SET EXERCISE => List all lines of the data that include the string "empty".

* Begin MATERIAL SHOWN *

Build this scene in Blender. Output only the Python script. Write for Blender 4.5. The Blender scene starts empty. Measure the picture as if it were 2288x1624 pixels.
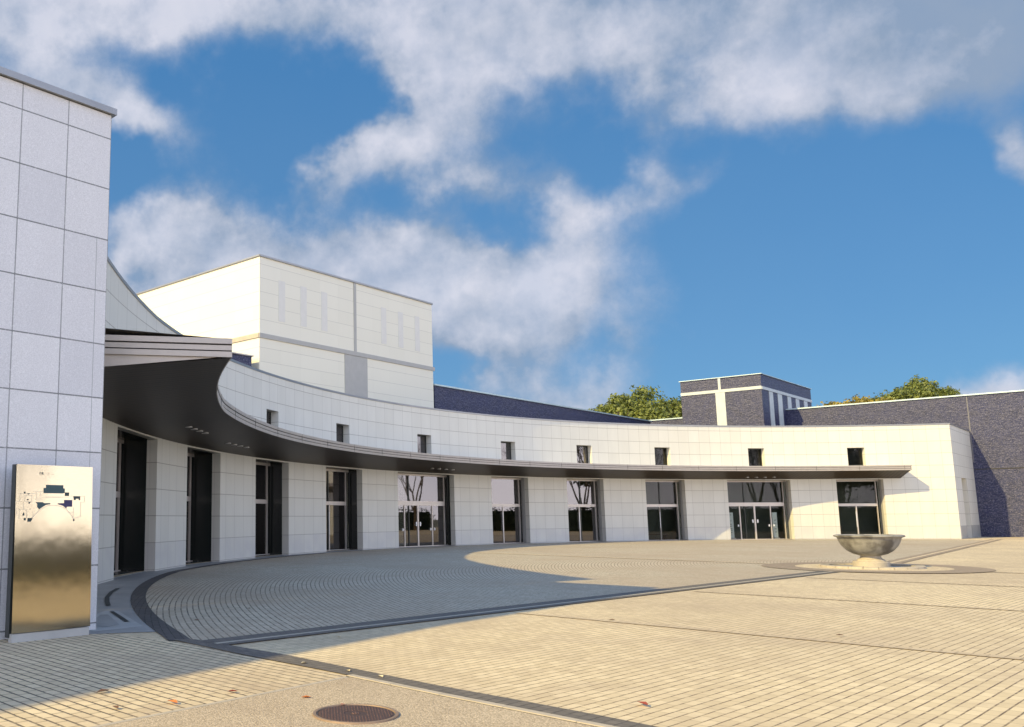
import bpy, bmesh, math, random
from math import sin, cos, pi, radians as rad, degrees as deg
from mathutils import Vector, Matrix
random.seed(7)
S = bpy.context.scene
COL = S.collection
# ------------------------------------------------------------------ camera
cd = bpy.data.cameras.new('camera'); cam = bpy.data.objects.new('camera', cd); COL.objects.link(cam)
cd.sensor_width = 36.0; cd.lens = 1940.4 / 2287.0 * 36.0
cd.shift_x = (1143.5 - 710.9) / 2287.0; cd.shift_y = (882.1 - 812.0) / 2287.0
cd.clip_start = .05; cd.clip_end = 3000
PIT = 0.14176; ROLL = -0.00536
cam.matrix_world = Matrix.Translation((0, 0, 1.56)) @ Matrix.Rotation(pi / 2 + PIT, 4, 'X') @ Matrix.Rotation(ROLL, 4, 'Z')
S.camera = cam
S.view_settings.view_transform = 'Standard'; S.view_settings.look = 'None'
S.view_settings.gamma = 1; S.view_settings.exposure = 1.12
# ------------------------------------------------------------------ node helpers
class NT:
    def __init__(s, tree): s.t = tree
    def n(s, typ, **kw):
        x = s.t.nodes.new(typ)
        for k, v in kw.items(): setattr(x, k, v)
        return x
    def put(s, sock, v):
        if isinstance(v, bpy.types.NodeSocket): s.t.links.new(v, sock)
        elif v is not None: sock.default_value = v
    def m(s, op, a, b=None, c=None, clamp=False):
        x = s.n('ShaderNodeMath', operation=op, use_clamp=clamp)
        s.put(x.inputs[0], a)
        if b is not None: s.put(x.inputs[1], b)
        if c is not None: s.put(x.inputs[2], c)
        return x.outputs[0]
    def mix(s, f, a, b, bt='MIX'):
        x = s.n('ShaderNodeMix', data_type='RGBA', blend_type=bt)
        s.put(x.inputs[0], f)
        s.put(x.inputs[6], a if isinstance(a, bpy.types.NodeSocket) else (*a, 1)[:4])
        s.put(x.inputs[7], b if isinstance(b, bpy.types.NodeSocket) else (*b, 1)[:4])
        return x.outputs[2]
    def noise(s, vec, scale, detail=3, rough=.55, dim='3D'):
        x = s.n('ShaderNodeTexNoise', noise_dimensions=dim)
        if vec is not None: s.put(x.inputs['Vector'], vec)
        x.inputs['Scale'].default_value = scale; x.inputs['Detail'].default_value = detail; x.inputs['Roughness'].default_value = rough
        return x.outputs[0]
    def rng(s, v, a, b, c=0., d=1., interp='LINEAR'):
        x = s.n('ShaderNodeMapRange', interpolation_type=interp)
        for i, q in enumerate((v, a, b, c, d)): s.put(x.inputs[i], q)
        return x.outputs[0]
    def xyz(s, v):
        x = s.n('ShaderNodeSeparateXYZ'); s.put(x.inputs[0], v); return x.outputs
    def comb(s, a, b, c=0.):
        x = s.n('ShaderNodeCombineXYZ'); s.put(x.inputs[0], a); s.put(x.inputs[1], b); s.put(x.inputs[2], c); return x.outputs[0]
def material(name):
    m = bpy.data.materials.new(name); m.use_nodes = True; t = m.node_tree
    return m, NT(t), t.nodes['Principled BSDF'], t.nodes['Material Output']
# ------------------------------------------------------------------ sun and sky
SUN_AZ = 57.0; SUN_EL = 31.8          # light travels toward azimuth 57 deg (from +Y towards +X)
ld = bpy.data.lights.new('sun', 'SUN'); ld.energy = 2.75; ld.angle = rad(.53); ld.color = (1, .80, .36)
lo = bpy.data.objects.new('sun', ld); COL.objects.link(lo)
trav = Vector((sin(rad(SUN_AZ)) * cos(rad(SUN_EL)), cos(rad(SUN_AZ)) * cos(rad(SUN_EL)), -sin(rad(SUN_EL))))
lo.rotation_euler = trav.to_track_quat('-Z', 'Y').to_euler(); lo.location = (-60, -40, 60)
W = bpy.data.worlds.new('World'); S.world = W; W.use_nodes = True
w = NT(W.node_tree); W.node_tree.nodes.clear()
wo = w.n('ShaderNodeOutputWorld')
sky = w.n('ShaderNodeTexSky', sky_type='NISHITA', sun_disc=False)
sky.sun_elevation = rad(SUN_EL); sky.sun_rotation = rad(SUN_AZ + 180); sky.air_density = 1.0; sky.dust_density = .3; sky.ozone_density = 2.5
dirv = w.n('ShaderNodeTexCoord').outputs['Generated']
dx, dy, dz = w.xyz(dirv)
dys = w.m('MAXIMUM', dy, .02)
U0 = w.m('DIVIDE', dx, dys); V0 = w.m('DIVIDE', dz, dys)
wp1 = w.n('ShaderNodeTexNoise'); w.put(wp1.inputs['Vector'], dirv); wp1.inputs['Scale'].default_value = 6.5; wp1.inputs['Detail'].default_value = 5; wp1.inputs['Roughness'].default_value = .55
wr, wg, wb = w.xyz(wp1.outputs['Color'])
U = w.m('ADD', U0, w.m('MULTIPLY', w.m('SUBTRACT', wr, .5), .26)); V = w.m('ADD', V0, w.m('MULTIPLY', w.m('SUBTRACT', wg, .5), .17))
front = w.rng(dy, .05, .45)
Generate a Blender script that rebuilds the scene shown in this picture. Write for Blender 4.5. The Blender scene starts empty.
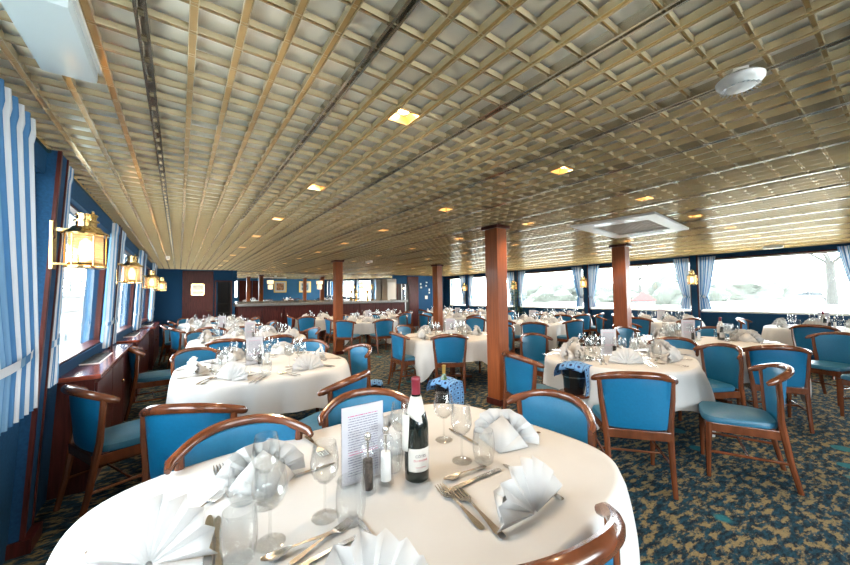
import bpy, bmesh, math, random
from mathutils import Vector, Matrix, Euler
random.seed(7)
C = bpy.context.scene.collection
PI = math.pi
# ---------------------------------------------------------------- camera model
YAW, PITCH, ROLL, FPX = 0.6188883968, 0.0370969944, -0.0138829776, 345.342456
EYE, CEIL, TT = 1.46, 2.385, 0.75


def cam_axes():
    cy, sy = math.cos(YAW), math.sin(YAW)
    f = Vector((sy, cy, 0)); r = Vector((cy, -sy, 0)); u = Vector((0, 0, 1))
    f2 = f * math.cos(PITCH) + u * math.sin(PITCH)
    u2 = u * math.cos(PITCH) - f * math.sin(PITCH)
    r3 = r * math.cos(ROLL) + u2 * math.sin(ROLL)
    u3 = u2 * math.cos(ROLL) - r * math.sin(ROLL)
    return r3, u3, f2


RX, RU, RF = cam_axes()


def at(px, py, z):
    """The point at height z seen at pixel (px, py) of the photograph."""
    d = RX * ((px - 425) / FPX) - RU * ((py - 282.5) / FPX) + RF
    k = (z - EYE) / d.z
    return Vector((d.x * k, d.y * k, z))


# ---------------------------------------------------------------- materials
def nt(name):
    m = bpy.data.materials.new(name); m.use_nodes = True
    n = m.node_tree.nodes; l = m.node_tree.links
    b = n['Principled BSDF']
    return m, n, l, b


def mat(name, col, rough=.5, metal=0., spec=.5, noise=0., scale=20., bump=0., stretch=None, coat=0., emit=None, es=0., trans=0., ior=1.45, alpha=1.):
    m, n, l, b = nt(name)
    c = (*col, 1)
    b.inputs['Base Color'].default_value = c
    b.inputs['Roughness'].default_value = rough
    b.inputs['Metallic'].default_value = metal
    b.inputs['Specular IOR Level'].default_value = spec
    b.inputs['Coat Weight'].default_value = coat
    b.inputs['Coat Roughness'].default_value = .12
    b.inputs['Transmission Weight'].default_value = trans
    b.inputs['IOR'].default_value = ior
    if emit:
        b.inputs['Emission Color'].default_value = (*emit, 1)
        b.inputs['Emission Strength'].default_value = es
    if noise or bump:
        tc = n.new('ShaderNodeTexCoord'); mp = n.new('ShaderNodeMapping')
        l.new(tc.outputs['Object'], mp.inputs['Vector'])
        if stretch: mp.inputs['Scale'].default_value = stretch
        nz = n.new('ShaderNodeTexNoise'); nz.inputs['Scale'].default_value = scale; nz.inputs['Detail'].default_value = 5
        l.new(mp.outputs['Vector'], nz.inputs['Vector'])
        if noise:
            cr = n.new('ShaderNodeValToRGB')
            cr.color_ramp.elements[0].position = .3; cr.color_ramp.elements[1].position = .7
            cr.color_ramp.elements[0].color = tuple(x * (1 - noise) for x in col) + (1,)
            cr.color_ramp.elements[1].color = tuple(min(1, x * (1 + noise)) for x in col) + (1,)
            l.new(nz.outputs['Fac'], cr.inputs['Fac']); l.new(cr.outputs['Color'], b.inputs['Base Color'])
        if bump:
            bp = n.new('ShaderNodeBump'); bp.inputs['Strength'].default_value = bump; bp.inputs['Distance'].default_value = .01
            l.new(nz.outputs['Fac'], bp.inputs['Height']); l.new(bp.outputs['Normal'], b.inputs['Normal'])
    return m


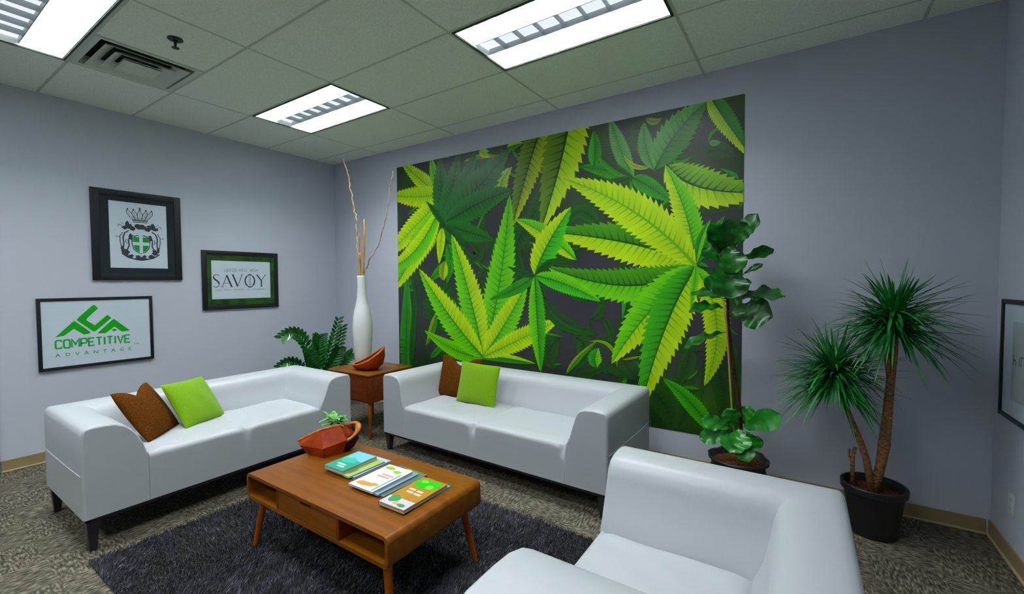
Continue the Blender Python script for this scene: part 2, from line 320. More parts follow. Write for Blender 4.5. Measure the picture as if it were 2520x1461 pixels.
# sprinkler head
t = thing('fire_sprinkler', 'small dark sprinkler head hanging from the ceiling tile', 'sprinkler', (1.84, -2.39, H-.002))
MB().lathe((0, 0, 0), [(.0, 0), (.042, 0), (.042, -.006), (.03, -.012), (.014, -.014), (.014, -.02), (0, -.02)], 24).build('escutcheon', M['brass'], t, angle=40)
k = MB()
for s in (-1, 1): k.tube([(s*.008, 0, -.018), (s*.016, 0, -.034), (s*.004, 0, -.055)], .003, 6)
k.tube([(0, 0, -.018), (0, 0, -.055)], .0035, 6); k.build('arms', M['brass'], t, smooth=True)
k = MB(); k.lathe((0, 0, -.058), [(0, 0), (.02, 0), (.022, .002), (0, .004)], 16); k.build('deflector', M['brass'], t)
LEAFLETS = [
 (1.311,0.34,1.335,0.869,1.356,1.628,0.204,'m','m',0),
 (1.395,0.469,1.442,0.876,1.499,1.486,0.092,'d','d',0),
 (2.129,1.006,1.867,1.037,1.592,1.255,0.175,'d','d',1),
 (2.02,1.44,1.841,1.305,1.559,1.232,0.136,'d','d',1),
 (2.068,0.65,1.893,0.769,1.711,0.847,0.119,'d','d',1),
 (1.708,0.617,1.833,0.719,1.954,0.841,0.073,'m','m',1),
 (1.808,1.125,1.744,0.94,1.647,0.75,0.096,'m','o',0),
 (4.124,0.606,4.287,0.463,4.32,0.271,0.205,'f','f',1),
 (4.47,0.619,4.442,0.455,4.367,0.28,0.146,'f','f',1),
 (4.642,0.827,4.699,0.649,4.688,0.402,0.141,'f','f',1),
 (4.751,0.959,4.78,0.721,4.757,0.414,0.092,'f','d',1),
 (4.467,0.936,4.438,0.806,4.349,0.602,0.129,'f','f',1),
 (3.342,0.956,3.214,0.795,3.299,0.651,0.214,'f','f',1),
 (3.504,0.966,3.583,0.863,3.504,0.673,0.172,'f','d',1),
 (3.809,0.777,3.882,0.731,4.022,0.644,0.147,'f','f',1),
 (3.131,2.047,2.952,1.945,2.81,1.678,0.224,'f','d',1),
 (3.733,1.928,3.543,2.085,3.424,1.95,0.128,'d','d',1),
 (3.302,2.291,3.131,2.198,2.997,1.981,0.191,'f','d',1),
 (4.015,2.041,4.213,1.894,4.309,1.696,0.185,'f','f',1),
 (4.569,2.415,4.652,2.431,4.761,2.369,0.129,'f','f',0),
 (4.582,2.503,4.624,2.49,4.665,2.488,0.042,'h','h',0),
 (4.011,2.768,4.079,2.657,4.145,2.484,0.154,'f','f',1),
 (4.111,2.78,4.175,2.735,4.239,2.754,0.051,'o','o',1),
 (2.205,2.713,2.522,2.706,2.816,2.737,0.128,'o','f',1),
 (2.42,2.795,2.497,2.758,2.598,2.714,0.087,'y','y',1),
 (2.523,2.766,2.672,2.722,2.816,2.745,0.081,'f','o',1),
 (2.769,2.765,2.84,2.78,2.955,2.783,0.084,'y','m',1),
 (2.718,2.319,2.694,2.441,2.825,2.58,0.169,'h2','h2',1),
 (3.088,2.466,3.196,2.303,3.043,2.13,0.104,'d','f',1),
 (2.856,1.36,2.904,1.597,2.835,1.835,0.121,'d','f',1),
 (2.303,1.693,2.41,1.773,2.251,1.907,0.156,'f','f',1),
 (1.968,1.879,2.024,1.702,1.962,1.44,0.139,'m','m',1),
 (1.721,1.485,1.905,1.617,2.052,1.701,0.114,'m','m',1),
 (1.536,1.717,1.728,1.891,1.881,2.016,0.114,'f','o',1),
 (3.403,0.625,3.524,0.785,3.716,0.963,0.051,'o','m',1),
 (3.698,0.712,3.679,0.8,3.717,0.892,0.128,'m','g',1),
 (3.882,0.731,3.809,0.917,3.622,0.938,0.03,'o','o',0),
 (3.917,0.804,4.021,0.831,4.089,0.854,0.017,'o','o',0),
 (3.621,1.154,3.698,0.979,3.845,1.024,0.03,'f','f',0),
 (1.887,2.412,1.615,2.6,1.259,2.88,0.192,'y','y',1),
 (1.869,2.422,1.548,2.431,1.006,2.5,0.238,'y','y',1),
 (1.844,2.328,1.477,2.089,0.952,1.735,0.269,'y','y',1),
 (1.854,2.217,1.538,1.855,1.051,1.293,0.317,'y','g',1),
 (1.885,2.28,1.472,1.812,0.986,1.636,0.233,'g','y',1),
 (1.87,2.458,1.801,2.642,1.755,2.848,0.13,'g','g',1),
 (1.912,2.058,1.885,1.883,1.858,1.663,0.119,'y','y',1),
 (1.954,1.704,1.917,1.573,1.933,1.484,0.13,'y','o',1),
 (3.219,3.038,3.022,2.589,2.821,1.993,0.286,'oy','oD',1),
 (3.464,3.126,3.364,2.61,3.139,1.94,0.406,'y','oD',1),
 (4.184,2.355,4.112,2.554,4.098,2.751,0.128,'h','h',1),
 (4.184,2.349,4.357,2.621,4.57,2.805,0.263,'h','hm',1),
 (4.014,2.307,3.892,2.591,3.81,2.842,0.133,'h','h',1),
 (4.146,2.38,4.013,2.413,3.927,2.519,0.037,'oy','oy',0),
 (4.014,2.317,3.804,2.403,3.523,2.478,0.133,'m','m',1),
 (4.014,2.317,3.804,2.454,3.638,2.67,0.084,'m','f',1),
 (3.665,2.457,3.676,2.594,3.664,2.769,0.121,'g2','m',1),
 (3.997,2.319,3.805,2.283,3.62,2.253,0.086,'d','f',1),
 (4,2.318,4.147,2.224,4.337,2.075,0.135,'m','m',1),
 (3.986,2.31,3.973,2.195,3.998,2.093,0.069,'m','f',1),
 (4.587,2.846,4.691,2.646,4.891,2.306,0.141,'m','y',1),
 (4.273,2.384,4.543,2.17,4.993,2.093,0.289,'oD2','y',1),
 (1.924,2.092,1.905,2.453,1.881,2.828,0.26,'t','t',1),
 (1.924,2.092,2.045,2.437,2.151,2.827,0.266,'t','t',1),
 (1.924,2.092,2.174,2.422,2.394,2.828,0.222,'t','t',1),
 (1.924,2.092,2.364,2.4,2.793,2.741,0.396,'t','t',1),
 (1.924,2.092,2.415,2.27,2.823,2.354,0.273,'t','t2',1),
 (1.924,2.092,2.252,1.992,2.606,1.879,0.196,'t2','t2',1),
 (1.924,2.092,2.112,1.915,2.25,1.822,0.167,'d','t2',1),
 (1.924,2.092,1.824,2.22,1.673,2.368,0.086,'d','d',1),
 (2.238,0.709,2.707,0.71,3.082,0.686,0.092,'y','m',1),
 (2.453,0.695,2.069,0.739,1.618,0.924,0.175,'g','g',1),
 (2.453,0.695,2.663,1.44,2.795,2.318,0.325,'g','g',1),
 (2.453,0.695,2.288,1.312,2.039,1.984,0.313,'g','y',1),
 (2.453,0.695,2.016,1.088,1.547,1.624,0.308,'g','y',1),
 (2.453,0.695,2.749,1.078,2.995,1.478,0.256,'y','g',1),
 (2.453,0.695,2.947,0.929,3.333,1.123,0.198,'y','y',1),
 (4.502,1.58,4.016,1.775,3.174,1.931,0.33,'y','mD',1),
 (4.502,1.58,3.949,1.433,3.195,1.61,0.285,'g','mD',1),
 (4.502,1.58,4.153,1.225,3.828,0.761,0.299,'y','g',1),
 (4.502,1.58,4.282,1.116,4.075,0.396,0.312,'y','mg',1),
 (4.502,1.58,4.428,1.972,4.263,2.385,0.192,'y','g',1),
 (4.508,1.595,4.59,1.776,4.699,1.949,0.077,'m','m',1),
 (4.502,1.595,4.532,1.779,4.602,1.927,0.059,'m','g',1),
 (4.502,1.58,4.652,1.135,4.567,0.663,0.179,'y','y',1),
 (4.502,1.58,4.584,1.44,4.719,1.349,0.112,'g','y',1),
 (4.502,1.58,4.492,1.44,4.464,1.251,0.059,'g','g',1),
 (4.502,1.58,4.015,2.041,3.376,2.391,0.307,'y','y',1),
 (3.504,1.657,3.174,1.912,2.86,2.069,0.168,'y','g',1),
 (3.076,1.524,3.217,1.816,3.456,2.136,0.263,'y','g2',1),
 (3.076,1.524,3.216,1.628,3.342,1.662,0.079,'d','d',1),
 (3.076,1.524,3.404,1.44,3.734,1.292,0.164,'g','g2',1),
 (3.076,1.524,2.856,1.4,2.536,1.287,0.115,'m','m',0),
 (3.076,1.524,2.95,1.549,2.762,1.62,0.063,'d','d',1),
 (3.076,1.524,3.3,1.103,3.735,1.017,0.073,'d','d',0),
 (3.076,1.524,3.101,1.055,3.135,0.614,0.178,'mg','g',1),
 (3.195,1.666,3.383,1.624,3.424,1.659,0.044,'d','d',1),
 (4.662,0.288,4.471,0.523,4.26,0.689,0.132,'mg','mg',1),
]
FIG = [
 ('u',4.822,-0.360,1.696,4.930,-0.380,1.898,0.129),
 ('g',4.765,-0.380,1.604,4.796,-0.460,1.859,0.164),
 ('g',4.725,-0.360,1.633,4.665,-0.420,1.821,0.111),
 ('u',4.837,-0.340,1.603,5.025,-0.300,1.677,0.097),
 ('u',4.853,-0.340,1.509,4.966,-0.340,1.578,0.048),
 ('f',4.785,-0.440,1.575,4.804,-0.520,1.355,0.213),
 ('h',4.780,-0.360,1.348,5.091,-0.360,1.387,0.095),
 ('f',4.776,-0.380,1.268,5.026,-0.460,1.256,0.211),
 ('h',4.764,-0.380,1.295,4.535,-0.420,1.277,0.073),
 ('h',4.768,-0.360,1.131,4.493,-0.400,1.020,0.057),
 ('h',4.750,-0.340,1.347,4.523,-0.300,1.396,0.064),
 ('u',4.741,-0.380,1.578,4.613,-0.400,1.684,0.095),
 ('u',4.781,-0.320,1.660,4.831,-0.240,1.868,0.128),
 ('f',4.791,-0.400,1.602,4.717,-0.460,1.444,0.136),
 ('u',4.818,-0.300,1.442,4.897,-0.250,1.469,0.058),
 ('u',4.755,-0.400,1.657,4.678,-0.440,1.850,0.122),
 ('f',4.769,-0.420,1.708,4.832,-0.500,1.521,0.161),
 ('g',4.790,-0.400,1.708,4.883,-0.460,1.831,0.131),
 ('f',4.729,-0.380,1.551,4.662,-0.420,1.403,0.111),
 ('f',4.860,-0.360,0.490,5.080,-0.420,0.632,0.136),
 ('u',4.875,-0.340,0.500,4.902,-0.320,0.641,0.105),
 ('f',4.831,-0.380,0.504,4.784,-0.440,0.625,0.124),
 ('f',4.804,-0.400,0.491,4.635,-0.460,0.546,0.103),
 ('f',4.805,-0.400,0.464,4.624,-0.480,0.418,0.103),
 ('f',4.843,-0.420,0.490,4.809,-0.520,0.377,0.141),
 ('u',4.886,-0.380,0.487,4.973,-0.380,0.384,0.099),
 ('f',4.860,-0.420,0.427,4.915,-0.500,0.333,0.108),
 ('f',4.847,-0.400,0.512,4.878,-0.500,0.395,0.124),
]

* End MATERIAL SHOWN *

OUTPUT =>
Build this scene in Blender. Output only the Python script. Write for Blender 4.5. The Blender scene starts empty. Measure the picture as if it were 2288x1624 pixels.
Generate a Blender script that rebuilds the scene shown in this picture. Write for Blender 4.5. The Blender scene starts empty.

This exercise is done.